(1.) ON the 25th September 1822 a suit was brought in the Supreme Court at Calcutta on the Equity side by Issar Chunder Pal, one of the sons of Roghoo Nath Pal, deceased, and Khetter Chunder Pal, son and heir of Tarachand Pal, deceased, another son of Roghoo Nath, against the other members of their family, which was an undivided Hindu family, to have the will of Roghoo Nath established and the provisions thereof carried into effect, and to have a partition of the immoveable estate of Roghoo Nath, subject to the provisions of his will. On the 22nd April 1823, by an order of the Supreme Court, Commissioners were appointed to make the partition, with power to examine the parties and their witnesses on oath, and to compel the production of documents. On the 28th June 1825 the Commissioners made their report, and thereby certified that they had allotted to Khetter Chunder Pal, with other property, a portion of tenanted ground in Deehee Entally, called Sontose's garden containing by admeasurement about four bighas and thirteen cottahs, and included within the boundary line coloured green in the map of the garden annexed to the report. The map is in existence. There is no doubt that Khetter Chunder's allotment, as delineated on the map, does contain four bighas and thirteen cottahs. And there is no question as to the exact position and boundary line of that allotment.

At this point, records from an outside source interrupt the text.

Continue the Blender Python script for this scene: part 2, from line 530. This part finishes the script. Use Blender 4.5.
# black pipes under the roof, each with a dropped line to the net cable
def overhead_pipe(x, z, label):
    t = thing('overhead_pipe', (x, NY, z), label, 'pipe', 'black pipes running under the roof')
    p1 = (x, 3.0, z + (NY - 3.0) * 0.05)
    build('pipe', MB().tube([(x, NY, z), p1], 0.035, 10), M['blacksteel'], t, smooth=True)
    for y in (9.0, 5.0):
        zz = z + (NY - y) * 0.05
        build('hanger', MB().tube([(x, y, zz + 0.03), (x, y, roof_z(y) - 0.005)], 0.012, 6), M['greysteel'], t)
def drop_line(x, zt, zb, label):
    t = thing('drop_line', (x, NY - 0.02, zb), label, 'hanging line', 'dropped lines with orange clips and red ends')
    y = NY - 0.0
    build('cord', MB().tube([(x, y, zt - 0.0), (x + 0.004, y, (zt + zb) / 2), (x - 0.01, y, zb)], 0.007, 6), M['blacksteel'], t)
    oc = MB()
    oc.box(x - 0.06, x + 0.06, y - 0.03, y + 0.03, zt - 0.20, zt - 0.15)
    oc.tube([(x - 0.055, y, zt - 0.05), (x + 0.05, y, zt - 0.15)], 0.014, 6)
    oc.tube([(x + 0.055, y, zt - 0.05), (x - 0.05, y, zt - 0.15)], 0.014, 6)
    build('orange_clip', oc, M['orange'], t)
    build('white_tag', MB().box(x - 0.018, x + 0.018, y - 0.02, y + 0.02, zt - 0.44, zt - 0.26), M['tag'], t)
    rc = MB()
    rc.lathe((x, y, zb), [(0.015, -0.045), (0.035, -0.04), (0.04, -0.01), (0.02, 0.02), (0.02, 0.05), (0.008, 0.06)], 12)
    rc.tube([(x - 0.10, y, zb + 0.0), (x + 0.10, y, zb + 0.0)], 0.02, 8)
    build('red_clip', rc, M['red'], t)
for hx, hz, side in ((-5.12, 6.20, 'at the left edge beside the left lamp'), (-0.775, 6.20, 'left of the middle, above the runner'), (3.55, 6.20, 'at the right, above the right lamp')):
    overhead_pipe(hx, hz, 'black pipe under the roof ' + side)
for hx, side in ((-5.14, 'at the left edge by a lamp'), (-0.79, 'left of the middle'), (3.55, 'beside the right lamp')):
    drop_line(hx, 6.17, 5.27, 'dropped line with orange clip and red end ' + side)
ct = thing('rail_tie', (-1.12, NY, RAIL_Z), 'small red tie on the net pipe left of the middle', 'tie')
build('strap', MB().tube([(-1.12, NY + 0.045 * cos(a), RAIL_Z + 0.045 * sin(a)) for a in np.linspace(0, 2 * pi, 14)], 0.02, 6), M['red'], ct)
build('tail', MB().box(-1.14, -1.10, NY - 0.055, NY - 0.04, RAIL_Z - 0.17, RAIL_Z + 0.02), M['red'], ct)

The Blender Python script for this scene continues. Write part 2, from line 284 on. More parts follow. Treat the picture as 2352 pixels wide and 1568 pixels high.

(2.) KHETTER Chunder died intestate, and without issue, in 1837, leaving Piarimoni Dossee his sole widow and heiress. Piarimoni died in 1884, and thereupon Raichurn Pal became the heir of Khetter Chunder, and entitled to his estate. In August 1885, Raichurn Pal brought a suit in the High Court, in its ordinary original civil jurisdiction, against the respondents for possession of four bighas thirteen cottahs of Sontose's garden, as having been allotted to Khetter Chunder by the decree in the partition suit. The plaint alleged that, from the time of the decree down to the time of his death, Khetter Chunder was in possession of the piece of land so allotted to him, and that after his death Piarimoni had possession for many years, and that the defendants were then in possession. Besides relying on a Hindu widow's power of alienation in case of necessity, the written statement of Sham Lal, the real defendant, denied that Roghoo Nath died possessed of the four bighas thirteen cottahs, and alleged that within the land the subject-matter of the suit about one bigha of land, described inaccurately in the conveyance and in a subsequent pottah thereof as sixteen cotths, had been purchased by Piarimoni with her own moneys from one Sheik Budooroodin under a bill of sale dated the 25th December 1834, and never was part of the estate of Roghoo Nath. The main defence failed. But both Courts have dealt with the minor point suggested by Sham Lal. The learned Judges of the Court of Appeal, differing from the Judge of First Instance, have found or placed within Khetter Chunder's allotment Budooroodin's sixteen cottahs, now developed into one bigha four cottahs. In order to arrive at this result they assume a blunder on the part of the Partition Commissioners, and an adverse title to part of the allotment extinguished in 1834 by Piarimoni's purchase.
(3.) LOKENATH , suing on his mortgage, obtained a decree for sale in default of payment of the amount due. The land in mortgage was sold under the decree on the 19th February 1870. It was bought by one Modoosoodun Dutt. On the 1st December 1877 Modoosoodun Dutt became insolvent. His property was put up for sale in lots by the Official Assignee. At the auction the defendant Sham Lal in the name of his son, the co-defendant, bought Lot 2. Lot 2 was conveyed to him by deed dated the 4th August 1880. On examining this deed it seems clear that Lot 2 is the piece of land allotted to Khetter Chunder Pal on the partition, diminished slightly in extent by some encroachments which are noted by Mr. Cantwell, who surveyed the property on behalf of the plaintiff in 1888. Lot 2 is described as "containing by estimation four bighas and three chittacks, and 13 square feet, more or loss." The record is silent as to the other lots, among which Budooroodin's 16 cottahs if they exist might not improbably be found. But it would, in their Lordships' opinion, be an unprofitable task to enquire what has become of these 16 cottahs, and what is their precise situation. The plaintiff does not claim them. The defendant Sham Lal has not connected himself with them by any document of title or anything that can be described as evidence.